Bullying
55Bullying - Not Just For Kids Any More
When we talk about bullying these days, we’re usually referring to bullying in the schoolyard. But bullies have always been around. Forty years ago, women were bullied in the workplace, and there’s still workplace bullying going on. Anytime that there is a power issue is involved, there is a potential for bullying, and bullying comes in many ways.
Sometimes, in the 21st century, the media has been blamed for the stories about bullying. People say well it really hasn’t gotten any worse, and they remember their own childhood in the schoolyards where they might have been picked at or involved in fist fights. The workplace always used to be a place where people kept their counsel and didn’t talk about problems they had, except with their immediate family and friends. But studies have shown that workplace bullying has increased by 100% since the turn of the 21st century.
It’s one of those delicate issues where people say they’re being bullied and those who argue against the growth of workplace bullying say, “Well really it hasn’t grown, it’s just that people are more used to playing the victim.” A lot of workplace workers have grown up in schoolyards in educational systems where there was a big pressure against bullying, and a lot of education about how to deal with bullies.
They lose what the naysayers refer to as the ability to stand up for themselves, or the ability to take responsibility. It’s a situation where people who might have been subjected to negative events cannot accept any kind of criticism, even constructive criticis. Then they get into a workplace and when they’re told to do something, or they’re criticized for not doing something correctly, they view it as bullying. That’s one side of the argument.
The other side is that instead of the world after computers turning into a paperless society, and computers allowing for more efficient work to be done, and therefore more leisure time, computers have actually changed the entire face of work so that people are now expected to do more with less help. There was one organization that I’ve worked for, it was a large organization, that had a little over 1,000 employees in our branch, and of those employees, 72 were executive assistants. When the management decided to reinvent the entire workplace, they laid off 70 of the 72 assistants, and these two assistants who were left still had to turn out as much work as had been previously turned out.

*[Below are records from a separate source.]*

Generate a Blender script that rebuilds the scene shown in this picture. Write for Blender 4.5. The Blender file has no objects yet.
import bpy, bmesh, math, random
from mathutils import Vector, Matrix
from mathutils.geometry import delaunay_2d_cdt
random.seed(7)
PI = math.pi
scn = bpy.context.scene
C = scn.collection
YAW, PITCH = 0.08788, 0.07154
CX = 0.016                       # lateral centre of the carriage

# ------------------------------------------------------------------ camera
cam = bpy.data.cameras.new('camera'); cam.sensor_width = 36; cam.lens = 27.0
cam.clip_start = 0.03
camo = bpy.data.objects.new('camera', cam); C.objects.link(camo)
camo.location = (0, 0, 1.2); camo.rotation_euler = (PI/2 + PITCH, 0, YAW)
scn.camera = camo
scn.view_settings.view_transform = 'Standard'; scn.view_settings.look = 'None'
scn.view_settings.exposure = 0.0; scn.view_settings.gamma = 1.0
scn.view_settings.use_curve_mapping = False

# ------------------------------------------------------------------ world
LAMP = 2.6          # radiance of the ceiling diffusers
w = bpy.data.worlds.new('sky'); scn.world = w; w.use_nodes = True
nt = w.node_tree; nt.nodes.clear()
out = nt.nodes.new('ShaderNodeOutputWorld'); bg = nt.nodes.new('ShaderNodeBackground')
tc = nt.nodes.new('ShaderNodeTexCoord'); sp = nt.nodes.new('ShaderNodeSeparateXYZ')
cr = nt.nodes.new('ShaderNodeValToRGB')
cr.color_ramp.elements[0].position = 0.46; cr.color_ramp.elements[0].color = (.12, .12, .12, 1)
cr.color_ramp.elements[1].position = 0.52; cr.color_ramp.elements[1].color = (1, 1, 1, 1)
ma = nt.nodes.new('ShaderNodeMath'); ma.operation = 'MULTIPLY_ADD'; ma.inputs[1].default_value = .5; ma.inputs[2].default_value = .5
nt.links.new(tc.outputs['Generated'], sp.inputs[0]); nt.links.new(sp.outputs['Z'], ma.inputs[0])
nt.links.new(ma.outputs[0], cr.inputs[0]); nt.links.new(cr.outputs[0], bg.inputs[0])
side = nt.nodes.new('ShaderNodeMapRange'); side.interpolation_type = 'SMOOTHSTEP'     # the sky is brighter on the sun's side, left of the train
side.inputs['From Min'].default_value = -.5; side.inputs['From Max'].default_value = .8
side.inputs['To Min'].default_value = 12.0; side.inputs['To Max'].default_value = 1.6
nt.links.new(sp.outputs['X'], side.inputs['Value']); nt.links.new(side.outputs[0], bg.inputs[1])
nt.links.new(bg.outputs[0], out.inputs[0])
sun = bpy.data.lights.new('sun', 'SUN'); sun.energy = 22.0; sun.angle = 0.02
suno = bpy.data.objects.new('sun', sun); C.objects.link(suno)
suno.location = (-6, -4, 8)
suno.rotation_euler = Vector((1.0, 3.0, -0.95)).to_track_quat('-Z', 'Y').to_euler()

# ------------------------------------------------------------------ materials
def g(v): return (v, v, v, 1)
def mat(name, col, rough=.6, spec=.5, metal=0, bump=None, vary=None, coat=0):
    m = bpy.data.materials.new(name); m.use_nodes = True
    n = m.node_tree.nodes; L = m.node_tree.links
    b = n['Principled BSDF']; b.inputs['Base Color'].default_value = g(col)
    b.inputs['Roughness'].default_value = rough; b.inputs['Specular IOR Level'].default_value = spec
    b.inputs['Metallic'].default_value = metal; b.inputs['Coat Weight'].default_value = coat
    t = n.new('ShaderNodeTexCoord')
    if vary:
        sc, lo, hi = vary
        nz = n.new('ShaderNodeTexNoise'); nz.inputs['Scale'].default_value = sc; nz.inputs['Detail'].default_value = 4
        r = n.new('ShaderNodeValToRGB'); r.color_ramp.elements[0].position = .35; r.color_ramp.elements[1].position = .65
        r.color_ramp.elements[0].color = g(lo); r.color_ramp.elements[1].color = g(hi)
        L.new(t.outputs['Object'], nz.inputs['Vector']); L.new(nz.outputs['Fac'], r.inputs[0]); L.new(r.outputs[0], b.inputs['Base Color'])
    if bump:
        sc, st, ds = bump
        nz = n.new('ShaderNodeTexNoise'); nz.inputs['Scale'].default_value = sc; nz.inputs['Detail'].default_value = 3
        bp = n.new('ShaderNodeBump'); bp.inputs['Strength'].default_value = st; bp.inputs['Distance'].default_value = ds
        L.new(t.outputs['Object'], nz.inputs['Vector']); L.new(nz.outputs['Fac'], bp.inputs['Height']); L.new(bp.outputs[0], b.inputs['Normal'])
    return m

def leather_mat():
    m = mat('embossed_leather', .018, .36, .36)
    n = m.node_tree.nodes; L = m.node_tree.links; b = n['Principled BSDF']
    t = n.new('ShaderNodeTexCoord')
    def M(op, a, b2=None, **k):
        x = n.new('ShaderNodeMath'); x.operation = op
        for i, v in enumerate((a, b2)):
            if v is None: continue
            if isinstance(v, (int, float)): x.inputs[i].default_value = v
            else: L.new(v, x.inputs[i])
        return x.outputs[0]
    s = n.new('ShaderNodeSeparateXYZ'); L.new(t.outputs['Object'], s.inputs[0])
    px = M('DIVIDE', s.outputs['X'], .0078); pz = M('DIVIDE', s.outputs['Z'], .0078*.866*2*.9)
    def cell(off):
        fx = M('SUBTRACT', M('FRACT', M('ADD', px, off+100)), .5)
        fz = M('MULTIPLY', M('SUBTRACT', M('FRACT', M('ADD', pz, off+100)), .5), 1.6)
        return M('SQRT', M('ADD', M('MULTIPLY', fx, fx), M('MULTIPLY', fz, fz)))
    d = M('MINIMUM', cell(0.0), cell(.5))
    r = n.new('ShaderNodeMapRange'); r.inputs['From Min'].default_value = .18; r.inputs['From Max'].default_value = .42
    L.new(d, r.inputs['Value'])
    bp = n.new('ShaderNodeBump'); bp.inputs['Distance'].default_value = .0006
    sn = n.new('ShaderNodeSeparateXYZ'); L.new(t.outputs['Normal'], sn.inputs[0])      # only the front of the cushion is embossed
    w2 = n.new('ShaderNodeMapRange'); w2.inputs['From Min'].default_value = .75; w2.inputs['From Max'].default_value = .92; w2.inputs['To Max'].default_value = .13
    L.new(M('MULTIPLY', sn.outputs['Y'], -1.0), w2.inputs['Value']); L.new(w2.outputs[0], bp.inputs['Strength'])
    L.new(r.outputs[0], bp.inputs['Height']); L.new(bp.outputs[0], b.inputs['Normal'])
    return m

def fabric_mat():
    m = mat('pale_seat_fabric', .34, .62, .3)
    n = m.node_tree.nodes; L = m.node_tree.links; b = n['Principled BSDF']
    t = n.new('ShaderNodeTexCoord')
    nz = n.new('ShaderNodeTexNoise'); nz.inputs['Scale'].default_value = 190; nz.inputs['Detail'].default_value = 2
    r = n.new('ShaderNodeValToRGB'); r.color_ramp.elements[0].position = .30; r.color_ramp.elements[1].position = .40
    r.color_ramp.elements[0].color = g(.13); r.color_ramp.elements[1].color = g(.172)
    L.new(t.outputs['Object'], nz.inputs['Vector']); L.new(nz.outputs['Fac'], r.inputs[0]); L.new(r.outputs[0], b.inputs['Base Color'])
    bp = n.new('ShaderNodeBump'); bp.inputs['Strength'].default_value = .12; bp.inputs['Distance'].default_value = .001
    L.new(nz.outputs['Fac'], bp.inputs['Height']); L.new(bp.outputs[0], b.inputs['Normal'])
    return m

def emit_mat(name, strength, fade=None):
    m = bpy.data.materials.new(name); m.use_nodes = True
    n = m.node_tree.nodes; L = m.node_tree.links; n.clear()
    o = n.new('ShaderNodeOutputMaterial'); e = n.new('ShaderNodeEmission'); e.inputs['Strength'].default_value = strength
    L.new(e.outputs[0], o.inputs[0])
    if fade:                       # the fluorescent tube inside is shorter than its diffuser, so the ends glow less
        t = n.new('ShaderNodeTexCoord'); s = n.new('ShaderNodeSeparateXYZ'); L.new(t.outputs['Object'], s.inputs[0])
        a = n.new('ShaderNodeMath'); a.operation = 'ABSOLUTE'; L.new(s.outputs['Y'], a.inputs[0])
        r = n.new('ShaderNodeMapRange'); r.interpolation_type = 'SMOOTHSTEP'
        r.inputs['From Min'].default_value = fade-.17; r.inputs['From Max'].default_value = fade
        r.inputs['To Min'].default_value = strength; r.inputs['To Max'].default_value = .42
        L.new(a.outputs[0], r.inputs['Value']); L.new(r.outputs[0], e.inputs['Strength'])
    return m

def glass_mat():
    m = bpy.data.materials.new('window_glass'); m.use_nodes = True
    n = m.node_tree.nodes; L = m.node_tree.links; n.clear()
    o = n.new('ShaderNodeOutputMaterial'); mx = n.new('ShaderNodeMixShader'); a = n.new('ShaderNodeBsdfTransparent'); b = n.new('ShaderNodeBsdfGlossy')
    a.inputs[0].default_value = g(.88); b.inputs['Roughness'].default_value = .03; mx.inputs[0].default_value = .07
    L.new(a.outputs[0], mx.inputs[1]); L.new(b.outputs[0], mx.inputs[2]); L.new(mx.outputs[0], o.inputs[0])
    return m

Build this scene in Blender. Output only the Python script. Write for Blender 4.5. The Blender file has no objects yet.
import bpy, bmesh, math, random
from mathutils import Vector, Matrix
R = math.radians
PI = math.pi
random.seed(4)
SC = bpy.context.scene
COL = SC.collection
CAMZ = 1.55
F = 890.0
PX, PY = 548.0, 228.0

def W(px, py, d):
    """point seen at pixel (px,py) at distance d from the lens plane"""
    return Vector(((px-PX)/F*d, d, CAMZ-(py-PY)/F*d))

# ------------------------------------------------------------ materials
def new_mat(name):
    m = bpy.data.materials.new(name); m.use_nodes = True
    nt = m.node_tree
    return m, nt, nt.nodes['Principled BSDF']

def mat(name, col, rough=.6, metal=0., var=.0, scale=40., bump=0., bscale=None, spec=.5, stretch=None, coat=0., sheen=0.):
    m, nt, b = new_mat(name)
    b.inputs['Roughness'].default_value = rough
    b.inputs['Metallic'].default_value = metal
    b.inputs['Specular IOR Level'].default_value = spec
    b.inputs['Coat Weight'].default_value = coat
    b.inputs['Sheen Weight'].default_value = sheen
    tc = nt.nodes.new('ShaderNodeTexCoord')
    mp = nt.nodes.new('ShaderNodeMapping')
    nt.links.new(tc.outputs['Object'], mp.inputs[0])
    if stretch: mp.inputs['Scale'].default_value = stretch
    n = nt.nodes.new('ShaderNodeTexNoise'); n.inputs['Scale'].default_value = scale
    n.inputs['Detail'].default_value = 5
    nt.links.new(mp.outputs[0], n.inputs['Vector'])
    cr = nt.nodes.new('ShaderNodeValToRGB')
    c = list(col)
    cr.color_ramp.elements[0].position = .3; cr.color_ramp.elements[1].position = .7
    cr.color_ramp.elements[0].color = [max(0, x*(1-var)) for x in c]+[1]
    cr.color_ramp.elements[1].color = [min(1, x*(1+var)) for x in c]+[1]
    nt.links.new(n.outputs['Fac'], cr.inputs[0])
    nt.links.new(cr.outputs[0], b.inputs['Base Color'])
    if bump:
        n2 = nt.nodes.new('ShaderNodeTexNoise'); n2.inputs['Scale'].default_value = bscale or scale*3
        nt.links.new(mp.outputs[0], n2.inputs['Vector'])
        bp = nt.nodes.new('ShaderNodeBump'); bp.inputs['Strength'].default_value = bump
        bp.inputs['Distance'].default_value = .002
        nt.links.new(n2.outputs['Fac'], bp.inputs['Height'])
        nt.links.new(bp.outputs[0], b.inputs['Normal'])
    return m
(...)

However, a lot of the managers were expected to do some of their own work even though they weren’t trained to use computers. Some of them couldn’t even keyboard, so writing their own letters and making their own phone calls became a very time consuming process, and also took them away from their own expertise. If you hire, for instance, a dedicated electrical engineer who has superior expertise in that field, and you expect him or her to be doing their own support work, then you’re paying a lot of money for their time in writing a letter, which would take a well trained executive assistant very little time. Because here, she would know exactly what to do, and the electrical engineer is being paid a lot more than the assistant will be paid to do a job that would probably take him ten times longer, and be of less quality.
So there are some changes in the workplace where people feel that they’re being abused, taken advantage of and, well, bullied. However, a lot of the bullying that’s being claimed is bullying related to their religion, their sexual orientation, even their race, and many times they’re bullied. So the entire bullying situation is much broader than the schoolyard.